Este cenário pode ou não ter acontecido no caso dos jogadores em causa, mas que pode surgir ou mesmo já ter surgido noutras situações é evidente. E se já levantava questões quando o mercado não andava tão aquecido, mais acuidade estes problemas têm quando 20 milhões são, para alguns clubes, uma espécie de dez mil réis de mel coado de outros tempos.

Desde logo o caminho que toda a gente aponta para os nossos clubes, o de serem formadores, cai por terra. No mínimo, cai a tese de que os clubes podem manter alguma competitividade apostando nas suas escolas. Se mal acabam as suas carreiras nas camadas jovens os jogadores são imediatamente retirados aos clubes, estes passam a não ser mais do que umas meras barrigas de aluguer para os colossos europeus, sem qualquer perspetiva de vir a competir com estes. E é preciso ser dito que grandes cláusulas de rescisão e contratos por muitos anos são apenas paliativos - não esquecendo que assinar por muitos anos com um rapaz muito novo é sempre um risco que um clube que não seja rico dificilmente pode correr. O facto é que é quase impossível aguentar um rapaz de 18 ou 19 anos a quem se oferece vinte ou trinta vezes o salário que recebe.  

É legítimo pensar se fará sentido um grande investimento na formação. Os custos são elevadíssimos e mesmo que aconteça uma venda significativa por ano, coisa que está muito longe de poder ser dada como garantida, isso não pagará a despesa acumulada - basta fazer bem as contas. Mas se para um clube de média dimensão o modelo pode até fazer sentido, para um clube como o FC Porto isso não pode acontecer.
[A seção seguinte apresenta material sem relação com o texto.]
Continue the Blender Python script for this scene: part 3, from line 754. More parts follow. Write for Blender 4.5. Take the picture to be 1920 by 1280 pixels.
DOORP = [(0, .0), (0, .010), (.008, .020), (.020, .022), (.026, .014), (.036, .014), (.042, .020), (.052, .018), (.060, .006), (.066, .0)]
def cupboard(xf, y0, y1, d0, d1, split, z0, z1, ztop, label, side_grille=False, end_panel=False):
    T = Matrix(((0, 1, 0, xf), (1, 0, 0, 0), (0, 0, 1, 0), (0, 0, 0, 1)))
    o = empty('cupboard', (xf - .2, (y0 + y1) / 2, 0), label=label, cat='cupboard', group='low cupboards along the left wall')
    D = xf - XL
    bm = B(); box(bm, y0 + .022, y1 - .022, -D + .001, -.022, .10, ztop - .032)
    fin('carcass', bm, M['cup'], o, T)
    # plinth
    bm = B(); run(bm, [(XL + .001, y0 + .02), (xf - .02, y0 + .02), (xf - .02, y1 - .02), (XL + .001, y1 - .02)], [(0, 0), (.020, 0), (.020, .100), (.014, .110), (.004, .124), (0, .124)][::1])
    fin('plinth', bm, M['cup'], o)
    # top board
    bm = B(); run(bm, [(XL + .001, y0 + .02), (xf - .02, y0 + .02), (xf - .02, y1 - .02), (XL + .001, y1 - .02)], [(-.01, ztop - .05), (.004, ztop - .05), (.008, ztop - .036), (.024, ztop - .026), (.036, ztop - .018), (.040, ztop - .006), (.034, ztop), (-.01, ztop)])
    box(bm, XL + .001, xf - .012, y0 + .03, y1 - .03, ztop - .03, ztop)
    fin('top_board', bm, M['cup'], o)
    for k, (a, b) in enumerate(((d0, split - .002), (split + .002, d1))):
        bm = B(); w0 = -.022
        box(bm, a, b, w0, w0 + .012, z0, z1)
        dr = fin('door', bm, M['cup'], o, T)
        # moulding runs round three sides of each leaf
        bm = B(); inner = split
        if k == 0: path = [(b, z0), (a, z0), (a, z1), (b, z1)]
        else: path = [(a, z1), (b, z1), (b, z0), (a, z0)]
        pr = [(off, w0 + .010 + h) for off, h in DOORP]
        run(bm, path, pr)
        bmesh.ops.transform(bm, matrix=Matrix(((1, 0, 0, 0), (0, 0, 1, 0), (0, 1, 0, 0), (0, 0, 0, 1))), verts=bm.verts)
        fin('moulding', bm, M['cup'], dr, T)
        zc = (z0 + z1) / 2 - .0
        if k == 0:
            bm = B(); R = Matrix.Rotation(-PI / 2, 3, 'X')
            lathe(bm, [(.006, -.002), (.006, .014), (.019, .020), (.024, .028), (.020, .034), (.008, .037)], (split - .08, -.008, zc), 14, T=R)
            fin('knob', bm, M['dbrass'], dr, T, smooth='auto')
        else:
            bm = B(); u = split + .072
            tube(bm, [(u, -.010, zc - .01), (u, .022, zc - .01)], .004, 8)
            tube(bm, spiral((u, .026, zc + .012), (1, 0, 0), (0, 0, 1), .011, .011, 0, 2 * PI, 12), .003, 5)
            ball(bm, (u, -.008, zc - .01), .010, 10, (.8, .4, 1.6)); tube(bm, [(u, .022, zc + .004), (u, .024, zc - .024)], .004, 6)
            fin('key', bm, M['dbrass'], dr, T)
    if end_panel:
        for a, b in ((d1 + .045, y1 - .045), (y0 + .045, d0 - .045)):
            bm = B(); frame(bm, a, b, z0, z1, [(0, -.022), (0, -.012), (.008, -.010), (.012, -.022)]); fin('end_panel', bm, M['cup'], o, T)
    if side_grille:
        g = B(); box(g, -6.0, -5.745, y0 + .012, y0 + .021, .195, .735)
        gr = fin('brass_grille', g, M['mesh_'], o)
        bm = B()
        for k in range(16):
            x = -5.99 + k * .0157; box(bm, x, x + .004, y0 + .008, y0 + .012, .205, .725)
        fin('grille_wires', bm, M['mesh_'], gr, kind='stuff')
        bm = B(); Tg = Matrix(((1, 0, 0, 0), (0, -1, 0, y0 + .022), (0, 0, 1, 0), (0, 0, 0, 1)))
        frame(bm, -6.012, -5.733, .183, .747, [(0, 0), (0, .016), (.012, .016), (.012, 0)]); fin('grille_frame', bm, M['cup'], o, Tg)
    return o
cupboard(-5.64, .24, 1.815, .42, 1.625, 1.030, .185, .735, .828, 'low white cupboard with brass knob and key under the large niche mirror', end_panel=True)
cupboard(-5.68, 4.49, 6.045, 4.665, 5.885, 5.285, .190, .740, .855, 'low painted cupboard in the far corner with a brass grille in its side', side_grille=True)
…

As instâncias internacionais, sempre tão preocupadas com o fair-play financeiro, estão a matar o jogo criando as condições objetivas para que os clubes formadores desistam dessa área fundamental da indústria. Mesmo a vontade não declarada, mas evidente, de fazer um futebol apenas de gigantes endinheirados é posta em causa quando não se protegem os clubes que produzem a essência fundamental do jogo que amamos: os jogadores

 

É demasiado fumo

 

Não me importo rigorosamente nada de repetir aquela que é uma das bases essenciais do Estado de Direito: a presunção de inocência. E é por ter tanto respeito por este instituto fundamental que me permito exigir uma investigação rápida e conclusiva a todos os indícios e suspeitas graves que recaem sobre um dos principais clubes portugueses.

Não acredito que haja um único benfiquista que não se sinta muito preocupado com a sequência que parece não ter fim de suspeitas de condutas criminosas, de arguidos acusados de corrupção, de jogadores que afirmam ter sido aliciados para perder, de investigações judiciais a dirigentes do clube. Como também não creio que, apesar dos esforços do especialista em embustes Luís Bernardo, sequer o mais fanático adepto do Benfica pense que tudo isto não passa de uma conspiração.

Só espero não ter de ouvir pela milionésima vez a história gasta de que «a culpa é do ambiente do futebol português». Não, não é. Há suspeitos identificados, há indícios e não são sobre todos os clubes nem sobre todos os dirigentes. Quem aparecer a defender que o mal é geral  e a culpa é do ambiente estará só e apenas a ajudar a criar uma ficção que inevitavelmente beneficiará os infratores. Espero que não seja esse o propósito, mas tenho que respirar muito fundo para o conseguir escrever.

Como dizia alguém que foi gozado mas, pelos vistos, sabia do que falava: investigue-se.